Count set for expansion despite lower profits
Count Financialwill push ahead with dramatic expansion plans, including the launch of a new dealer group, despite reporting a lower than expected profit at its first ever annual general meeting as a listed company yesterday.
Count, arguably the largest independently owned dealer group in the country, reported an after tax profit of $4.05 million for the last financial year, down from $5.77 million in its prospectus projection, mostly as a result of a write down in its investment portfolio.
The group’s operating profit, which rose by 48 per cent to $6 million, was also marginally below expectations, impacted by both the GST and the loss of a number of franchisees to consolidators.
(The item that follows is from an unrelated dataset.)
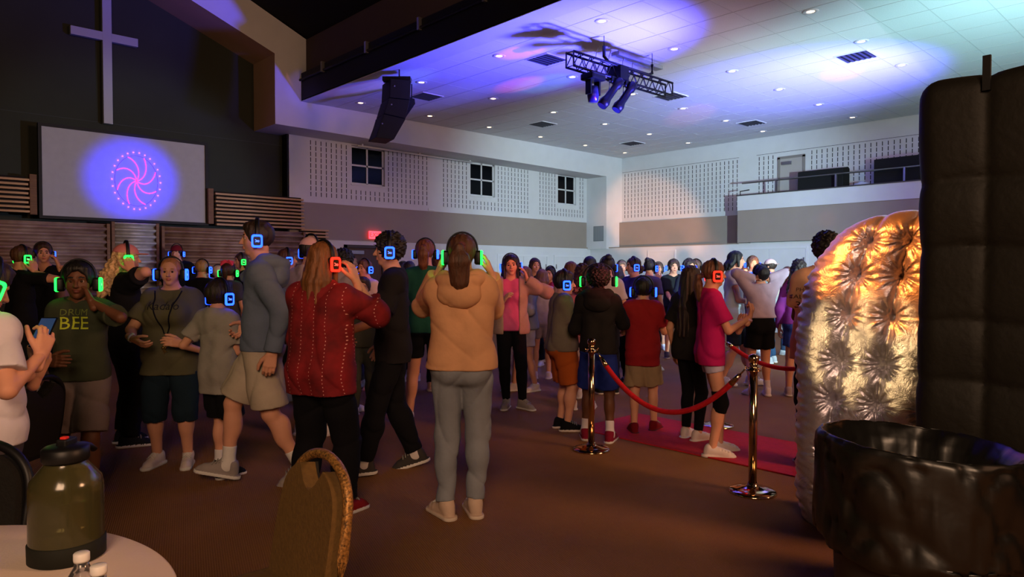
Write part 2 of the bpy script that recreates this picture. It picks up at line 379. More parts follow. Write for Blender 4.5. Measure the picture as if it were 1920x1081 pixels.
flush_doors(4, YR - .03, 12.7, 14.6, 1.95, 2, 1); flush_doors(5, YR - .03, 14.95, 16.2, 1.95, 1, 1)
# brown exit door and sign
dr = empty('door_6', (8.03, YR - .02, 0)); struct(dr)
M_ddoor = mat('walnut_door', '4a3830', .5, noise=.2, nscale=4, stretch=(6, 6, .6)); M_dfr = mat('dark_door_frame', '3a3536', .5)
MB().box(-.05, .02, -.05, .1, 0, 2.13).box(.95, 1.02, -.05, .1, 0, 2.13).box(-.05, 1.02, -.05, .1, 2.06, 2.13).build('door_frame', M_dfr, dr)
MB().box(.02, .95, .0, .05, 0, 2.06).build('door_leaf', M_ddoor, dr)
MB().box(.12, .45, -.06, .0, 1.92, 2.0).build('door_closer', M_metal, dr)
ex = empty('exit_sign', (8.78, YR - .06, 2.37)); tag(ex, 'small glowing red EXIT sign above the brown door', 'sign')
MB().box(-.16, .16, -.02, .02, -.09, .09).build('housing', mat('sign_face', 'd8b0b0', .5, emit='ff3040', estr=1.5), ex, bevel=.006)
tm = text_mesh('EXIT', .15, .002); link('lettering', tm, emis('exit_red', 'ff1010', 6), ex, (0, -.024, 0)).rotation_euler = (R_(90), 0, 0)
MB().box(-.01, .01, .02, .04, -.03, .03).build('bracket', M_trim, ex)
de = MB().box(-.09, .09, -.03, .0, -.03, .03).build('smoke_sensor', M_trim, loc=(10.45, YR, 3.07), bevel=.01); tag(de, 'small white sensor box on the seam above the taupe band', 'sensor')

# ------------------------------------------------------------------ stage: cross, screen, wooden and corrugated panels
cr = empty('wall_cross', (3.30, YD - .10, 4.2)); tag(cr, 'tall grey metal cross hanging on the charcoal wall above the screen', 'cross')
M_cross = mat('grey_cross', '9aa0aa', .5, metal=.2)
MB().box(-.075, .075, -.05, .05, 0, 2.45).build('upright', M_cross, cr, bevel=.006); MB().box(-.57, .51, -.048, .048, 1.49, 1.64).build('crossbar', M_cross, cr, bevel=.006)
MB().box(-.05, .05, .05, .1, 1.4, 1.7).build('wall_mount', M_blk, cr)
SX0, SX1, SZ0, SZ1, SY = 2.24, 4.92, 2.47, 3.98, 14.05
scn = empty('projection_screen', (SX0, SY, SZ0)); tag(scn, 'large projection screen in a black frame showing a blue glow and a red pinwheel', 'screen')
SW, SH = SX1 - SX0, SZ1 - SZ0
MB().box(0, SW, 0, .04, 0, SH).build('screen_cloth', mat('screen_cloth', 'a6a6ac', .8, noise=.04, nscale=8), scn)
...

And the group is projecting only a moderate profit rise for the fist half of this financial year, as the development costs associated with the new dealer group, Compound Investments, eat into Count’s profit margins.
Compound, to be officially launched at the Financial Planning Association (FPA) conference later this month, is expected to have a negative impact on Count’s overall bottom line for the first half of this financial year at least, although the new dealer group is likely to contribute positively to Count’s flagship wrap account, the wealth-e-account.
The balance of the wealth-e-account, which still managed to break the $1 billion mark for funds under administration last month after only three years in operation, was affected by the market uncertainty brought on by the terrorist attacks in September.
“The impact of the September 11 US terrorist attacks, which saw our wealth-e-account fall for the first time, combined with the temporary general loss of confidence in the investment markets, will mean that the first half’s profits are unlikely to be quite as good as we would have hoped,” Count chairman Len Spencer says.
“At this time, subject to markets holding up, a modest profit rise for the first half year can be expected.”
But Count is remaining decidedly upbeat about the prospects for its existing businesses, and of the success of the soon to be launched Compound dealer group.
In an interview withMoney Managementafter the annual general meeting, Count managing director Barry Lambert indicated the group was already in discussion with a number of prominent dealer groups about joining Compound, and that Compound expected to ultimately dominate the middle ground between major institutions and smaller independent planning groups.
Lambert says an increasingly onerous regulatory environment, combined with growing costs for smaller planners, made the financial planning industry ripe for rationalisation, allowing Compound to move into a fragmented arena and build an independently owned brand for advisers.
“Compound will be there to help facilitate advisers become more efficient because all advisers should be looking at becoming more efficient,” Lambert says.
In other Count news, Geoff Guest has retired as a full time executive of the group after almost 20 years in the position, but was re-elected as a non-executive director yesterday.
Count’s deputy managing director Kylie Lambert was also re-elected as a director, and is believed to be the front runner to ultimately succeed Barry Lambert, whose current contract as managing director runs out at the end of next year.
Count Financial shares finished trading at 49 cents yesterday, down from a high of about 55 cents in July, but up from a low of under 44 cents in late September.